Retype the lines beneath this one, from the first through the line containing "C = sc.collection". Pictures are left out.
>> START DATA FOR THE TASK
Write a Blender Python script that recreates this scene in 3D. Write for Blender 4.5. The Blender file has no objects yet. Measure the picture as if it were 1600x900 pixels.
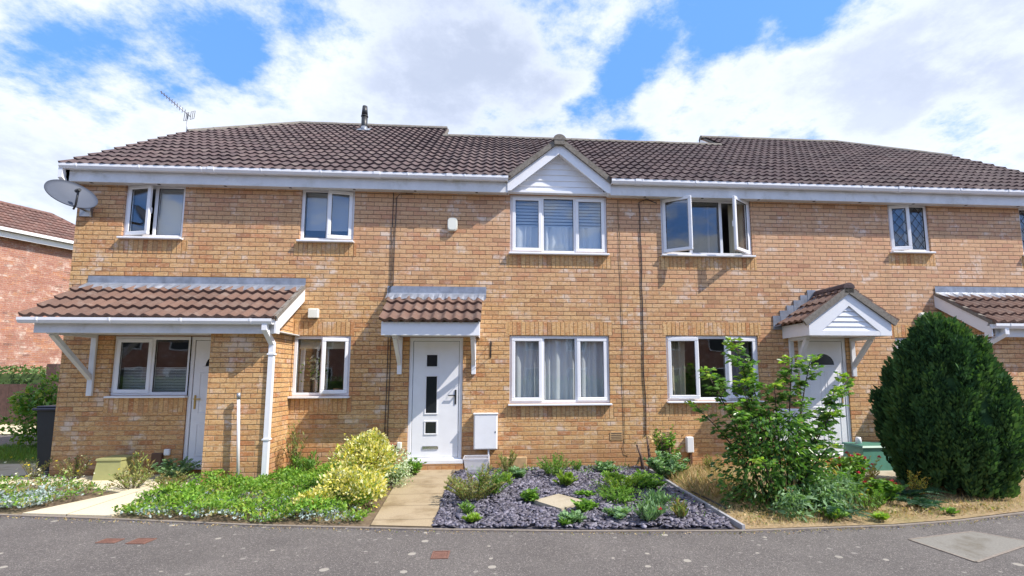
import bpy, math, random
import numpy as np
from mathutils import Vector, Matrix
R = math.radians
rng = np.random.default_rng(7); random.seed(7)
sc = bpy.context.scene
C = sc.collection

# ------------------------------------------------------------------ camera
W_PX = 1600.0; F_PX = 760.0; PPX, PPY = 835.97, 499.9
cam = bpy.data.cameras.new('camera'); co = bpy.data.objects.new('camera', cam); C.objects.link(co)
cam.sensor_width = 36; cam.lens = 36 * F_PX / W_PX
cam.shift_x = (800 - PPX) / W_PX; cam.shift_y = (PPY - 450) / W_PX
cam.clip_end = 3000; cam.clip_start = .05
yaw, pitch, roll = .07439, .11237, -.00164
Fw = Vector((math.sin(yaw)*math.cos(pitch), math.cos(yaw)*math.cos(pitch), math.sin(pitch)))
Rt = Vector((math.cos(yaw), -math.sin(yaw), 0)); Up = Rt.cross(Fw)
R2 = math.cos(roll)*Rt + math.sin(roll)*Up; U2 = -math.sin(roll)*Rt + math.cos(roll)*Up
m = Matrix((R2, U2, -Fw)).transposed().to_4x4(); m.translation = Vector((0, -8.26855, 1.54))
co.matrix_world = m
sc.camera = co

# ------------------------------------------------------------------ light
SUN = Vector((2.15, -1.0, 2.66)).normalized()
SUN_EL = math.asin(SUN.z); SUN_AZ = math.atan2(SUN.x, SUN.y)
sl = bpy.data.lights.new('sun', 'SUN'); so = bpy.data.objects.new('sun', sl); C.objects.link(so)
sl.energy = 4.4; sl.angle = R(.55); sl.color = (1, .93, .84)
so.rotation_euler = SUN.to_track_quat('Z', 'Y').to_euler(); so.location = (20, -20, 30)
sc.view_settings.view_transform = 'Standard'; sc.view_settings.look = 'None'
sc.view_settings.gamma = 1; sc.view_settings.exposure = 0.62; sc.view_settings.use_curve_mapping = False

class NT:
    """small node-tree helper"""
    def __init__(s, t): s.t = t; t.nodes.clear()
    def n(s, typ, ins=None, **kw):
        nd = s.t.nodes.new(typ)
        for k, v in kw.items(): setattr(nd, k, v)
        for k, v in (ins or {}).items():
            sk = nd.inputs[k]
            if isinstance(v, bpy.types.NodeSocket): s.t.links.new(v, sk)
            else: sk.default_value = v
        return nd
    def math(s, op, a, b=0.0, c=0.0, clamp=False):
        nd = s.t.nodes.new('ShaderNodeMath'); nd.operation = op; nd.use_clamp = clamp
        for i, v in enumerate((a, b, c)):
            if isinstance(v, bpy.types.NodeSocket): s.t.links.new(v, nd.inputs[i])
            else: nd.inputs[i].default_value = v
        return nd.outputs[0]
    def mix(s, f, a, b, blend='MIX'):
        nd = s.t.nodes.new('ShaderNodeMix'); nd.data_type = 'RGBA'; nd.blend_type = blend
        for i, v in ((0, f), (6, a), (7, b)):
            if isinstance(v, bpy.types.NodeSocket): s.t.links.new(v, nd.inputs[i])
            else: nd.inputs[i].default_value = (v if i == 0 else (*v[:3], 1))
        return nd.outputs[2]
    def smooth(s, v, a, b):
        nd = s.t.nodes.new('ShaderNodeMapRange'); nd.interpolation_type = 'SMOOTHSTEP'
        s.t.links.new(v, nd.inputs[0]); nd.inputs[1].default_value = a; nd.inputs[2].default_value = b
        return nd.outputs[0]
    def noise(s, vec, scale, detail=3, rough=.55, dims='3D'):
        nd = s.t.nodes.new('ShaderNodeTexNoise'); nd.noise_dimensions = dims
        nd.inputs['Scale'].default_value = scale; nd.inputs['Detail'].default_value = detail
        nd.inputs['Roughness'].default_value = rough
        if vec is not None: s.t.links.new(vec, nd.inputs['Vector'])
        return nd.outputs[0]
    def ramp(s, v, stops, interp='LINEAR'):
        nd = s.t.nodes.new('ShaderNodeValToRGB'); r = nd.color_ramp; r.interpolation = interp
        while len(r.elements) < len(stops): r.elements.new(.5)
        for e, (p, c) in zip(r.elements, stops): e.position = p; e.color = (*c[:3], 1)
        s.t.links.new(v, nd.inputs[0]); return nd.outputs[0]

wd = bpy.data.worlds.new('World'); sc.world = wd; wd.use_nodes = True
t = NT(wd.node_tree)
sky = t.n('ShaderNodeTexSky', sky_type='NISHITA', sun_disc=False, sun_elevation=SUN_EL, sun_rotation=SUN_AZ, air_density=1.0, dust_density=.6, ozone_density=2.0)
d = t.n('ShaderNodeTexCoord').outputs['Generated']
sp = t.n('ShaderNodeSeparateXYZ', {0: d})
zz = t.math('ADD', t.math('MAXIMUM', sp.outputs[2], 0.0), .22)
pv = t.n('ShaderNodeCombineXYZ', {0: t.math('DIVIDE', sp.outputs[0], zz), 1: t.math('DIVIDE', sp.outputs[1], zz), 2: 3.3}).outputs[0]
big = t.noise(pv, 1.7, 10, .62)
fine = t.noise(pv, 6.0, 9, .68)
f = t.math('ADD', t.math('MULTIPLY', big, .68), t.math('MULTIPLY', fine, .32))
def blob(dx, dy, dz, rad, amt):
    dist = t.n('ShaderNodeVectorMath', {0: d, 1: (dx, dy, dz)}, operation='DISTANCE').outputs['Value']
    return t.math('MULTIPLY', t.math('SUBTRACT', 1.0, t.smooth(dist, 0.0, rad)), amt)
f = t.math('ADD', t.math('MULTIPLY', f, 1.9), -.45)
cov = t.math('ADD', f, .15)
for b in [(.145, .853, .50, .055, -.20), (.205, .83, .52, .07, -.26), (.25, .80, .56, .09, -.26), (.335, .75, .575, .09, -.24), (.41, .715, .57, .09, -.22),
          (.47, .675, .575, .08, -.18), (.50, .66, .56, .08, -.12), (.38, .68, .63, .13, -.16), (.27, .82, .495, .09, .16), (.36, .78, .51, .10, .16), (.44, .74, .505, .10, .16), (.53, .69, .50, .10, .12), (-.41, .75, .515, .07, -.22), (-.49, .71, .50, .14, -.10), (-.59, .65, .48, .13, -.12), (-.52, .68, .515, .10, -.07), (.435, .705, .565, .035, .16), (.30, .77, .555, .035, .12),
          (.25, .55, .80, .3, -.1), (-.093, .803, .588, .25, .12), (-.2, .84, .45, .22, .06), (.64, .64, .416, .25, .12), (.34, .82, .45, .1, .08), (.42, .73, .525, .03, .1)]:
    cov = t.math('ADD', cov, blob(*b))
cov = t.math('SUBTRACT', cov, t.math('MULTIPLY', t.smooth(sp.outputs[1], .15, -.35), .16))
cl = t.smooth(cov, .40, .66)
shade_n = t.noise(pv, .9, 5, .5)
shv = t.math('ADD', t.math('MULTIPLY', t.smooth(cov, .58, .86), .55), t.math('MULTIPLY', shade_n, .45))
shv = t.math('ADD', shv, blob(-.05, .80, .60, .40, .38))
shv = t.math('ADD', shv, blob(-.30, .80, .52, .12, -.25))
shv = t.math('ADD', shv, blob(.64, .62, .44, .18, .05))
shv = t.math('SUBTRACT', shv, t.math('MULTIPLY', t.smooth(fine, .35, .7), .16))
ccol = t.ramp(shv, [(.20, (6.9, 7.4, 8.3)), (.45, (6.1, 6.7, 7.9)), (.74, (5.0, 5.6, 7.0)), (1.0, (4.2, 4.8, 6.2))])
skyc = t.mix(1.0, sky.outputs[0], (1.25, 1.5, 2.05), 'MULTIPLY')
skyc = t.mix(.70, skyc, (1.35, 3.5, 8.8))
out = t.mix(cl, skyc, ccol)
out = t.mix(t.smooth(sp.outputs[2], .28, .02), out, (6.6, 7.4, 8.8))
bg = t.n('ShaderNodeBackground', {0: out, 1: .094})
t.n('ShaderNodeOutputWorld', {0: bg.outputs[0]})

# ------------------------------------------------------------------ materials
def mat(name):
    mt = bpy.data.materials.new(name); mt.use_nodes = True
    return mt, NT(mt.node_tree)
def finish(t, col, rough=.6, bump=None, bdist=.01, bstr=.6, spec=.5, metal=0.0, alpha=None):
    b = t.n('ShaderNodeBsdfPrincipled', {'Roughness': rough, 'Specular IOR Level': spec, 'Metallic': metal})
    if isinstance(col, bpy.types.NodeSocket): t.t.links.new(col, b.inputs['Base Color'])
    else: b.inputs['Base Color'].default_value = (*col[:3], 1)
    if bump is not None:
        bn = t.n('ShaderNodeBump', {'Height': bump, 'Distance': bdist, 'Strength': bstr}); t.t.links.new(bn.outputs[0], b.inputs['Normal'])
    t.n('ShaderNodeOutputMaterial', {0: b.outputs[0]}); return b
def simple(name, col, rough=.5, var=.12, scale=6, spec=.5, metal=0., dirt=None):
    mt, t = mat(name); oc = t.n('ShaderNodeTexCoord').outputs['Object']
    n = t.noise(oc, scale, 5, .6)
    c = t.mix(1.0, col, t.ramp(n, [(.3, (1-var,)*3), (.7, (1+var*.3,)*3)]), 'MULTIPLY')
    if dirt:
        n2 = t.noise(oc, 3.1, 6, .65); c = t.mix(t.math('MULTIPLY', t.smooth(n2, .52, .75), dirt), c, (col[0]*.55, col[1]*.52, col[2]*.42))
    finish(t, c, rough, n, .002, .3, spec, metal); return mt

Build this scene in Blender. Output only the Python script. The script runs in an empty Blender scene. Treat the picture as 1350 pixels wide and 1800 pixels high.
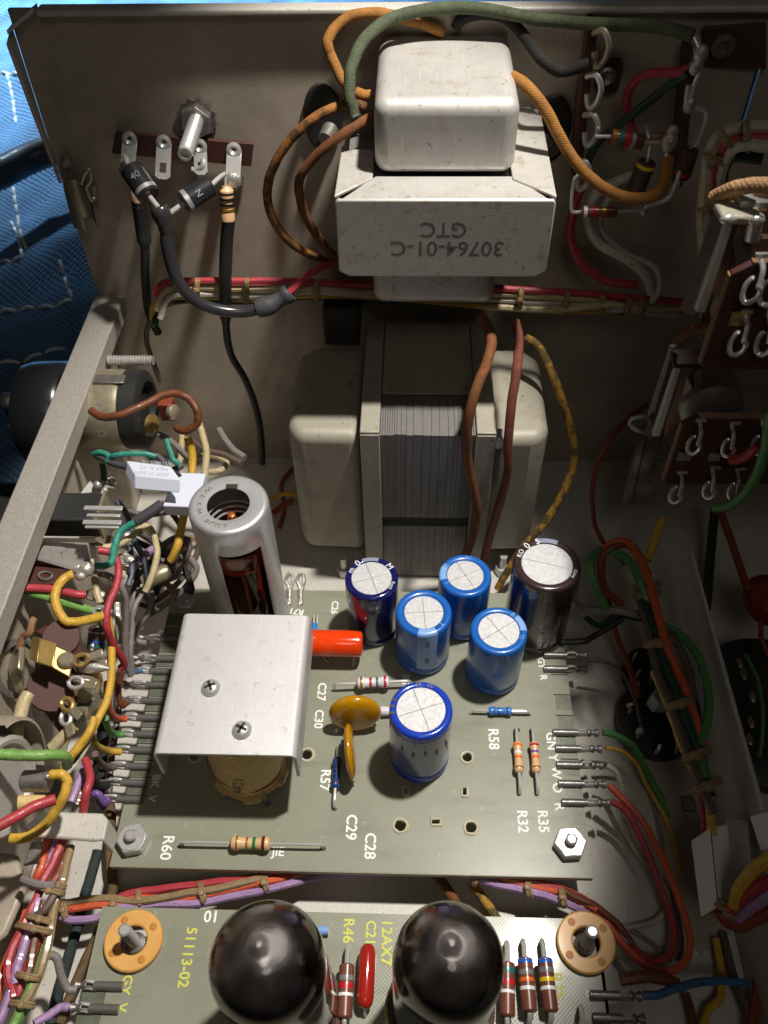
>> END DATA FOR THE TASK
• [FINAL ANSWER]
Write a Blender Python script that recreates this scene in 3D. Write for Blender 4.5. The Blender file has no objects yet. Measure the picture as if it were 1600x900 pixels.
import bpy, math, random
import numpy as np
from mathutils import Vector, Matrix
R = math.radians
rng = np.random.default_rng(7); random.seed(7)
sc = bpy.context.scene
C = sc.collection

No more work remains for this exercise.